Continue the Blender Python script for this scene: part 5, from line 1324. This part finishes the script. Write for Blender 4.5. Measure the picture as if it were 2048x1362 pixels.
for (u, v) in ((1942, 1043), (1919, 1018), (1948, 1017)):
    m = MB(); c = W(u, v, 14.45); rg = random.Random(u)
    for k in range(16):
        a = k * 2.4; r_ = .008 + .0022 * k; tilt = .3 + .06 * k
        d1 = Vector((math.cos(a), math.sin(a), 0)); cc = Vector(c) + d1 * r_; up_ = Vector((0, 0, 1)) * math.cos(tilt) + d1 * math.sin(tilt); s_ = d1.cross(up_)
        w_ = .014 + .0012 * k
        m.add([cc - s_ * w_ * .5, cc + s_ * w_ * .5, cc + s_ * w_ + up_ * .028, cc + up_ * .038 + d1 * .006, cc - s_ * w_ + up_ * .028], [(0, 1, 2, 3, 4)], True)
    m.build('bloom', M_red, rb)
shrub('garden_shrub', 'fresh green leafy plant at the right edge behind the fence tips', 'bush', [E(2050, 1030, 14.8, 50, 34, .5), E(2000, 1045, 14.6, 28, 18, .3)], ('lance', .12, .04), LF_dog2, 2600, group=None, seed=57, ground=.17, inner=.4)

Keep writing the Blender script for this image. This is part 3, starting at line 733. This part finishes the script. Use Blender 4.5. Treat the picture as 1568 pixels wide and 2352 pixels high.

*-*-*

AIM OF THE TASK — Quote the material exactly, leaving nothing out.

TASK RESULT —
Continue the Blender Python script for this scene: part 5, from line 1324. This part finishes the script. Write for Blender 4.5. Measure the picture as if it were 2048x1362 pixels.
for (u, v) in ((1942, 1043), (1919, 1018), (1948, 1017)):
    m = MB(); c = W(u, v, 14.45); rg = random.Random(u)
    for k in range(16):
        a = k * 2.4; r_ = .008 + .0022 * k; tilt = .3 + .06 * k
        d1 = Vector((math.cos(a), math.sin(a), 0)); cc = Vector(c) + d1 * r_; up_ = Vector((0, 0, 1)) * math.cos(tilt) + d1 * math.sin(tilt); s_ = d1.cross(up_)
        w_ = .014 + .0012 * k
        m.add([cc - s_ * w_ * .5, cc + s_ * w_ * .5, cc + s_ * w_ + up_ * .028, cc + up_ * .038 + d1 * .006, cc - s_ * w_ + up_ * .028], [(0, 1, 2, 3, 4)], True)
    m.build('bloom', M_red, rb)
shrub('garden_shrub', 'fresh green leafy plant at the right edge behind the fence tips', 'bush', [E(2050, 1030, 14.8, 50, 34, .5), E(2000, 1045, 14.6, 28, 18, .3)], ('lance', .12, .04), LF_dog2, 2600, group=None, seed=57, ground=.17, inner=.4)

Keep writing the Blender script for this image. This is part 3, starting at line 733. This part finishes the script. Use Blender 4.5. Treat the picture as 1568 pixels wide and 2352 pixels high.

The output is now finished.